Nope. because they had to release the birds a second time. If the perpetrators had only trained on the fake home then when the birds were released the second time the birds would have flown back to the fake home and never crossed the finish line.

M August 31, 2018 8:01 AM

@J it’s surprising because homing pigeons and rock doves (the wild version) are not naturally migratory, so they only have 1 “home”. They are usually trained young to return to their loft so I expect they were traveling a lot with those pigeons to teach them to recognize the 2 homes

Tatütata August 31, 2018 5:42 PM

This item on the most important pigeon race in Europe (Barcelona-Pécrot [BE, on the linguistic divide], ~1050km) in a Belgian medium mentions cheating. It seems that doping is a problem; birds are tested by collecting and sending their droppings to a specialised lab in South Africa, presumably not by using carrier pigeons. According to another page, substances detected include cocaine. A picture of a dove snorting a rail flashes in my brain.

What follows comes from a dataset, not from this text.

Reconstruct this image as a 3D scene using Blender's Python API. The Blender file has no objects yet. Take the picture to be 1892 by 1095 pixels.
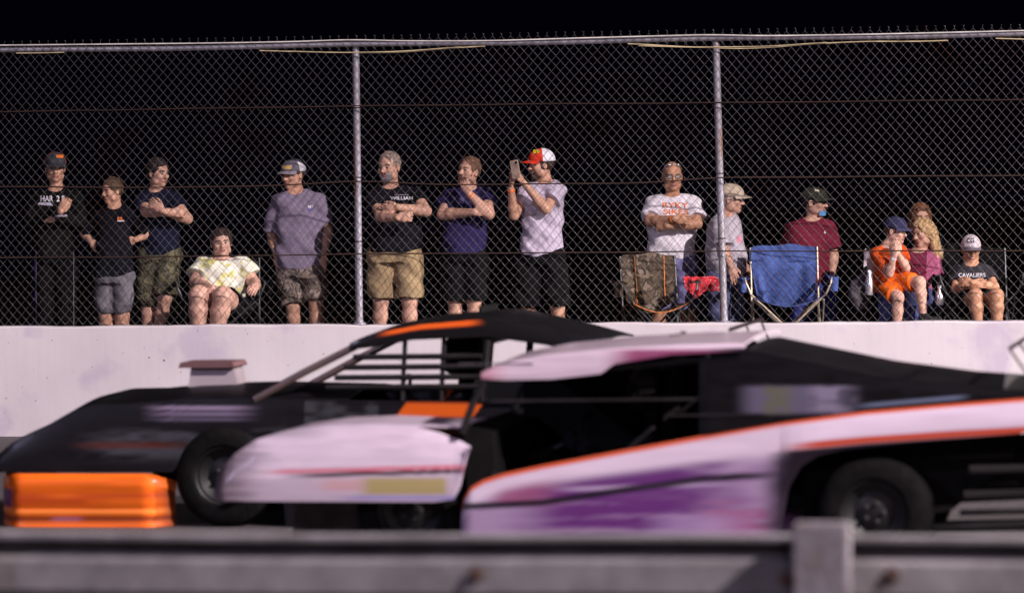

A Nonny Bunny September 1, 2018 2:40 PM

@Wael

If I were in that race, my pigeons would have won without bullet trains and without training the pigeons to recognize two homes.

Ah, you have that kind of missile-guiding pigeon they tried in WW2, don’t you.
That’d smash a record, or at least something.

@Mailman

My favorite line in the article:

“According to the Shanghai court, the two men destroyed the evidence, killing the birds to prevent them from becoming stool pigeons.”

Now, if they’d also eaten the evidence, then they’d have become stool pigeons after all.

Wael September 1, 2018 7:10 PM

@A Nonny Bunny,

Ah, you have that kind of missile-guiding pigeon they tried in WW2…

No! I’ll prepare the following weapons:
– A set of identical pigeons
– A flock of hawks trained to disrupt the competition
– Some powerful magnetic devices to confuse the built-in homing system of the cheating competition.

William September 6, 2018 12:50 PM

While not pigeons, the new frontier of what the call “mechanical doping” in cycle racing has revealed carbon fiber wheels employing mag lev technology

— cheating aside, this is some pretty darn cool technology we’ll hopefully be seeing in e-bikes and automobiles in the near future because if America can get its citizens to replace all auto trips under 3 miles in length with greener alternatives (walking, cycling, e-bikes, or public transportation) the U.S. would halve its carbon footprint without any additional regulations to industry.

http://www.cyclingnews.com/news/electromagnetic-wheels-are-the-new-frontier-of-mechanical-doping-claims-gazzetta-dello-sport/

jaded September 15, 2018 12:30 PM

A friend once told me of a different way that people have been cheating in pigeon races. The pigeons are banded with RFID tags to identify them when they leave and when they arrive. The cheater wore a ring on his finger with a clone of the tag of his officially entered bird. He held a different bird up to the RFID reader at the start line, and had it pick up his ring. Meanwhile, the real bird was driven to near the finish line and released just before the racers arrived.

Race officials now scan the birds themselves.